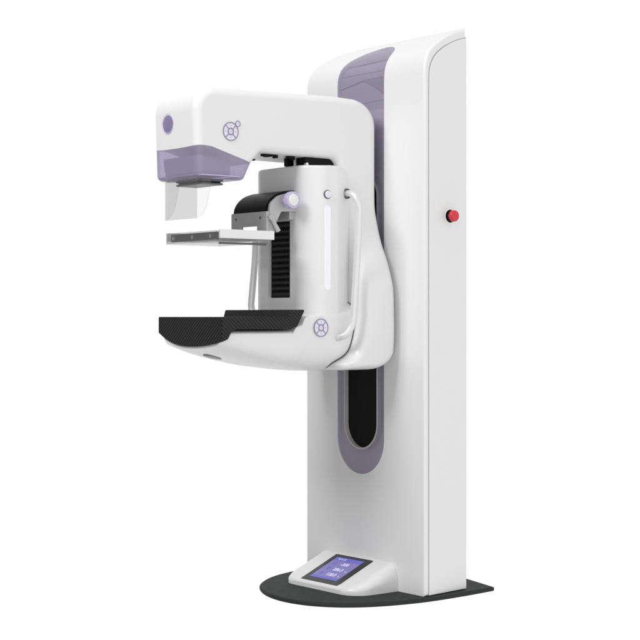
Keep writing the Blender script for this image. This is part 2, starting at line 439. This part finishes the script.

- - -

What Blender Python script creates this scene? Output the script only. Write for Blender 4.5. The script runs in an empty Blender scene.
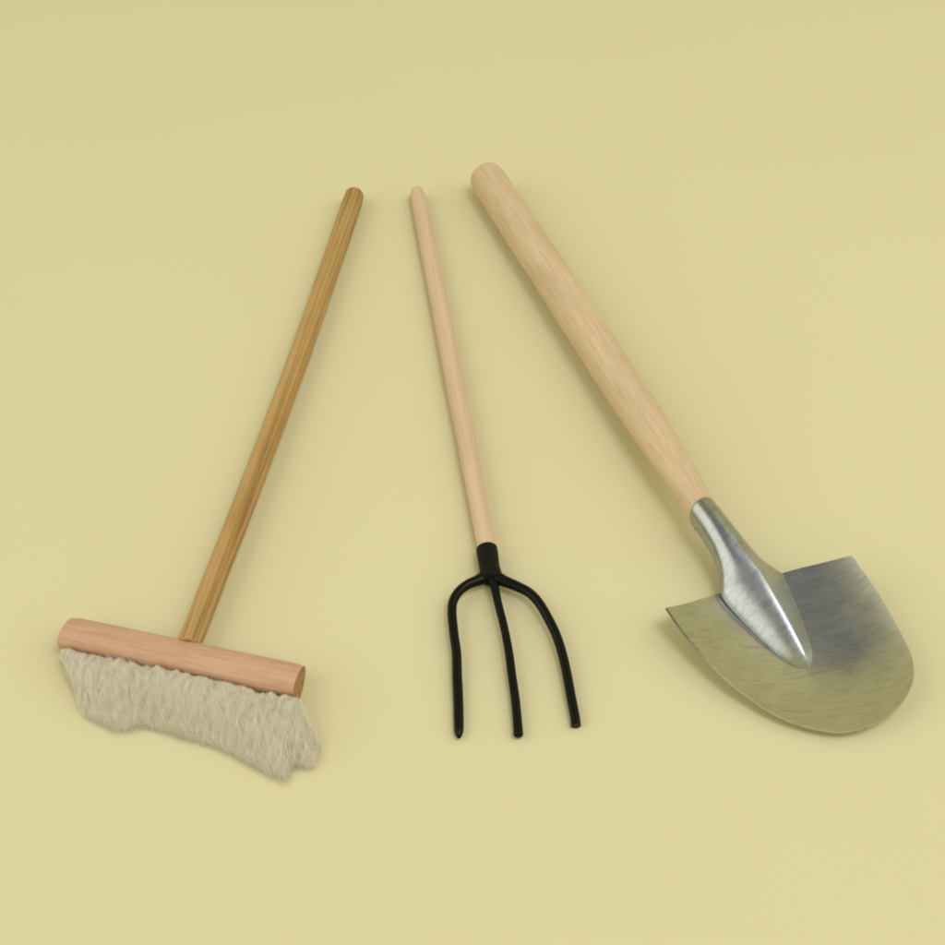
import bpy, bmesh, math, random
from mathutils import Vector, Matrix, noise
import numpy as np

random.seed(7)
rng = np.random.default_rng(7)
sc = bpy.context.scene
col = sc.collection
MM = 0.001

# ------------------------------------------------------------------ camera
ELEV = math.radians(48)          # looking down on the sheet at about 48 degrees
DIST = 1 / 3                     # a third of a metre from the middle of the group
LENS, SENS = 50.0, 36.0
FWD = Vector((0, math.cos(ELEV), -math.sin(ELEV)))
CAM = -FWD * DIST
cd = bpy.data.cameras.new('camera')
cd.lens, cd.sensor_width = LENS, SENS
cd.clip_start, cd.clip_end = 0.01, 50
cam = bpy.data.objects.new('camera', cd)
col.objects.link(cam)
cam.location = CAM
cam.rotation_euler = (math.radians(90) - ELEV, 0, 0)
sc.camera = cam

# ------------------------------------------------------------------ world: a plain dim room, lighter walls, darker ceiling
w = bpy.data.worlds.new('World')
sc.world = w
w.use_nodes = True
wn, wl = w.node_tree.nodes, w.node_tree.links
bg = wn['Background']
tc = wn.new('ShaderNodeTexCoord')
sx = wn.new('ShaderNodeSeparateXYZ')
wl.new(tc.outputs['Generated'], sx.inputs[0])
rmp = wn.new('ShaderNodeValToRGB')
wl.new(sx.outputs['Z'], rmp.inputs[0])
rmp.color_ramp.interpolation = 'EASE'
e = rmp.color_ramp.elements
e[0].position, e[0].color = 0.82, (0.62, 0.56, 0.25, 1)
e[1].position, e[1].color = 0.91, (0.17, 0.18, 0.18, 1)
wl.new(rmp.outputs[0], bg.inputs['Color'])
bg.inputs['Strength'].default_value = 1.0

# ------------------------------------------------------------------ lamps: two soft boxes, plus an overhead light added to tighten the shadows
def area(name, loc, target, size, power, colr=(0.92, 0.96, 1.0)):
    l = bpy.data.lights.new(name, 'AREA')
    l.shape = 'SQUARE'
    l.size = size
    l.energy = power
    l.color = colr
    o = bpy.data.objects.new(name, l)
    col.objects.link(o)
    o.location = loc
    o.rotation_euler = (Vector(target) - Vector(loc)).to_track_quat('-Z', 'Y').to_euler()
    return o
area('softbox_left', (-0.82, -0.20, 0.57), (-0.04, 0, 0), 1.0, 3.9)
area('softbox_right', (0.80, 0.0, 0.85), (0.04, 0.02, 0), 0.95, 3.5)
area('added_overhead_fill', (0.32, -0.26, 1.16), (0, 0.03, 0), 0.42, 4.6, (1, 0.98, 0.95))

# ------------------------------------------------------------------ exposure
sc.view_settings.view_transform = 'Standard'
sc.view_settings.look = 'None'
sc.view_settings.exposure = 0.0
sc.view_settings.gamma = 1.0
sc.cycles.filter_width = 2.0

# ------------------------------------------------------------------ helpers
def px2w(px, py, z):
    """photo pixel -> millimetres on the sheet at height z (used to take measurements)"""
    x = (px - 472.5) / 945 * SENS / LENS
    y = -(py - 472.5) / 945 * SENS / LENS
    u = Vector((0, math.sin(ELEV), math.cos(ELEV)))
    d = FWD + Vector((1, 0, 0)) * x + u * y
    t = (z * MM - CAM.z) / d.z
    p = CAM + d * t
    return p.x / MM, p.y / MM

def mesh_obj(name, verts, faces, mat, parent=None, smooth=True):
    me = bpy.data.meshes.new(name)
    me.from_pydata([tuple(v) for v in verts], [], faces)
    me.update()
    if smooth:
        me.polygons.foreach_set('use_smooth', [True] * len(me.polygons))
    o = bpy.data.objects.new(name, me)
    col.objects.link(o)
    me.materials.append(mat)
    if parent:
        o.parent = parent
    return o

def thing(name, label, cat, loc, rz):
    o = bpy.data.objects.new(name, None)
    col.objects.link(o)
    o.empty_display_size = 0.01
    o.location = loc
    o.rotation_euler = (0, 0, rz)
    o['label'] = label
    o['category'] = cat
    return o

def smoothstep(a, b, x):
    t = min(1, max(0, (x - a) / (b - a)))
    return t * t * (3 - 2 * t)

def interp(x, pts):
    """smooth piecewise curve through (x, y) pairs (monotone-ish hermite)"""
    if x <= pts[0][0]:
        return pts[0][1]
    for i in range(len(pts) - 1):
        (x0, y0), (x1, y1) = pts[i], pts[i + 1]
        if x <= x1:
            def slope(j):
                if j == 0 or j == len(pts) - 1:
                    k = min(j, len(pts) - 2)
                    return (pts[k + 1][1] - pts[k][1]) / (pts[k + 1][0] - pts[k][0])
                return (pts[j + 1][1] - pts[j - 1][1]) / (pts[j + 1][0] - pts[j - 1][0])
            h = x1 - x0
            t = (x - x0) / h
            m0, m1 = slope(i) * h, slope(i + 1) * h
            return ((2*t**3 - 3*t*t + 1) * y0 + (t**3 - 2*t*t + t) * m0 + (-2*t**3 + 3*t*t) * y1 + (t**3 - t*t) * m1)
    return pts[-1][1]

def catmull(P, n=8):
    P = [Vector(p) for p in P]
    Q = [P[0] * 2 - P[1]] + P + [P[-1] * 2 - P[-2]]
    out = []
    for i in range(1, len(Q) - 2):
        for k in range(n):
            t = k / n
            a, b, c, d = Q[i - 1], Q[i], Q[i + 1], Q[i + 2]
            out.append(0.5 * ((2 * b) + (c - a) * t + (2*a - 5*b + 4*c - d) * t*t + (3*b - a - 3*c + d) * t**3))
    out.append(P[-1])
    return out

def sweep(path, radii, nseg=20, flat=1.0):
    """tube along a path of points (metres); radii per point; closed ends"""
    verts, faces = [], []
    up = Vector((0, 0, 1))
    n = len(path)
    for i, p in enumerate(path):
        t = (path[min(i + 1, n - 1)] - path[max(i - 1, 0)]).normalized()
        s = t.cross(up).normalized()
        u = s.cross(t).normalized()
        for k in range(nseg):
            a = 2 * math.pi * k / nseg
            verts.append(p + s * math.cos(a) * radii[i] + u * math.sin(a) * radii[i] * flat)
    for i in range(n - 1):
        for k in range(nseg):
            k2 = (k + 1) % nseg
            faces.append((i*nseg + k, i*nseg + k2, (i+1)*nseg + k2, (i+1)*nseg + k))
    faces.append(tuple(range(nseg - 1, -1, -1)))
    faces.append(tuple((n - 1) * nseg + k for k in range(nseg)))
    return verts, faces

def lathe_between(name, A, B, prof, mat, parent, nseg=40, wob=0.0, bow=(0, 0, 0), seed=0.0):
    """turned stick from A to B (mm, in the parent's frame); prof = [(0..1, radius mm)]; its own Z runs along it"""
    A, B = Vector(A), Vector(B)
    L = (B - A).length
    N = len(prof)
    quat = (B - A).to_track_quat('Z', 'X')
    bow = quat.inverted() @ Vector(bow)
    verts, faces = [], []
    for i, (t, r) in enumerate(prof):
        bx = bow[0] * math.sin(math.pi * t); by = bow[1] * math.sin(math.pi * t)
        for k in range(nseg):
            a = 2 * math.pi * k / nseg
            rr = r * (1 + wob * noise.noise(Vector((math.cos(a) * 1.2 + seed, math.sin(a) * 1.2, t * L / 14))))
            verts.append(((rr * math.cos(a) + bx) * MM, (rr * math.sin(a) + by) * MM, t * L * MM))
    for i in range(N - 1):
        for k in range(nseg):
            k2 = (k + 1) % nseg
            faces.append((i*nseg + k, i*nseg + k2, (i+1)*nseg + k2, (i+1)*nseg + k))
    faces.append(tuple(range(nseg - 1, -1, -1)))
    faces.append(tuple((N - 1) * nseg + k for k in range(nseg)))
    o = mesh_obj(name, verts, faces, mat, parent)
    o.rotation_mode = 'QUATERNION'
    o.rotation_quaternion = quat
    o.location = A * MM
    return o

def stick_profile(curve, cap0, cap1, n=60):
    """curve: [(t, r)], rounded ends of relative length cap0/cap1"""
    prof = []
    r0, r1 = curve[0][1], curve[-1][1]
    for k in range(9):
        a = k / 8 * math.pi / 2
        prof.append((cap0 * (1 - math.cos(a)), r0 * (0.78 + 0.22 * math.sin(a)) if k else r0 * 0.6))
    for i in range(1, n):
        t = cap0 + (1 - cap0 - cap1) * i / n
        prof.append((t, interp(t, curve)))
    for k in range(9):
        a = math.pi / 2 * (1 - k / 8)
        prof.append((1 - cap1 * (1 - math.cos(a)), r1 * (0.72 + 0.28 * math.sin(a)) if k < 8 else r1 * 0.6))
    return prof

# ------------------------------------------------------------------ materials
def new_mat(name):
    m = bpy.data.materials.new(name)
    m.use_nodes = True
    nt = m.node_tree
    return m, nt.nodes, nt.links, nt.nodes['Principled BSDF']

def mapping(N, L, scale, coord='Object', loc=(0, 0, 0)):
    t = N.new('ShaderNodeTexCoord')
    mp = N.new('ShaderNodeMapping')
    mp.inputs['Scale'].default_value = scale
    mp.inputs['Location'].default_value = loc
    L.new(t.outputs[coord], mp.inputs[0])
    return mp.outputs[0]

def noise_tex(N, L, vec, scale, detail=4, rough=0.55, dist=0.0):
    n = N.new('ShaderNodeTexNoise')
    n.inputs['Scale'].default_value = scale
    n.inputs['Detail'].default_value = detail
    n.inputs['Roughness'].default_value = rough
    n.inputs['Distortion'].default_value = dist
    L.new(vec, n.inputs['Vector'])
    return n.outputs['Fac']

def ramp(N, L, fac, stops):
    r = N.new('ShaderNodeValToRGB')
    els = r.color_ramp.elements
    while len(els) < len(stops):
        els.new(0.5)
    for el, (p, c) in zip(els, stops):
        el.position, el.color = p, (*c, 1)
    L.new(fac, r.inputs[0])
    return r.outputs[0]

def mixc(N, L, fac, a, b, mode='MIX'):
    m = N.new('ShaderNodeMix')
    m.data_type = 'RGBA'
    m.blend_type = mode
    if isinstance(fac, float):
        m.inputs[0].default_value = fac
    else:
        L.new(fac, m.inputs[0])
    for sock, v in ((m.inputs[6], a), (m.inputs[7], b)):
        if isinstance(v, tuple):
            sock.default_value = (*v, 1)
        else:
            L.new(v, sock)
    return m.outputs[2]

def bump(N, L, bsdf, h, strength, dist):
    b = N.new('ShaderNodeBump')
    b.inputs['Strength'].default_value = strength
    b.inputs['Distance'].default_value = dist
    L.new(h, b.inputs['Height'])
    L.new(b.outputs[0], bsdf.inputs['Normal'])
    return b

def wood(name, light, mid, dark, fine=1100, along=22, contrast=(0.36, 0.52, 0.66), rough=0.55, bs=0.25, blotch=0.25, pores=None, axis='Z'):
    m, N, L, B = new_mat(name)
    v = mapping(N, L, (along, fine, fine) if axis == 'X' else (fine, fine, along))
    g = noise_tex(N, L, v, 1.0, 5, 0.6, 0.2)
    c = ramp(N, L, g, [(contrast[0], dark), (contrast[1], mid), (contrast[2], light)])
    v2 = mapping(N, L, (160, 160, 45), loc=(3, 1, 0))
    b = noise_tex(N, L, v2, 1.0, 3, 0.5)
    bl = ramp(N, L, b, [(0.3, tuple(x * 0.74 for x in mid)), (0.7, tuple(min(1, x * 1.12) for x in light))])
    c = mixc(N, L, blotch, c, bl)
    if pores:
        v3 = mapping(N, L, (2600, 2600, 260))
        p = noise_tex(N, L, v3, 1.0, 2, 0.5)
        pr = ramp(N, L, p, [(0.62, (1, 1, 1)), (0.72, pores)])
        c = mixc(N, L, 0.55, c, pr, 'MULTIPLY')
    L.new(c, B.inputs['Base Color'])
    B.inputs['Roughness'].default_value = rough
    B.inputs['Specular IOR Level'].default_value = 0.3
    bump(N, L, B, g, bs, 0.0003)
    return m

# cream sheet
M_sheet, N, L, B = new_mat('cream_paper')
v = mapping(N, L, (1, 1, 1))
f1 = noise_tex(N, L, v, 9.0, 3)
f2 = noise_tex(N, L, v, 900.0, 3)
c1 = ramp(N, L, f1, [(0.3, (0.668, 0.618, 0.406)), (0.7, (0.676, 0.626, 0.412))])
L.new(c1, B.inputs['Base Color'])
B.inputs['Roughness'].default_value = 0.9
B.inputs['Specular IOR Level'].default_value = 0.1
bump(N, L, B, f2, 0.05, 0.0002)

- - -

• **Exercise directions**: Give the number of lines containing the word "this". No other answer is needed.

• **Expected output**: 2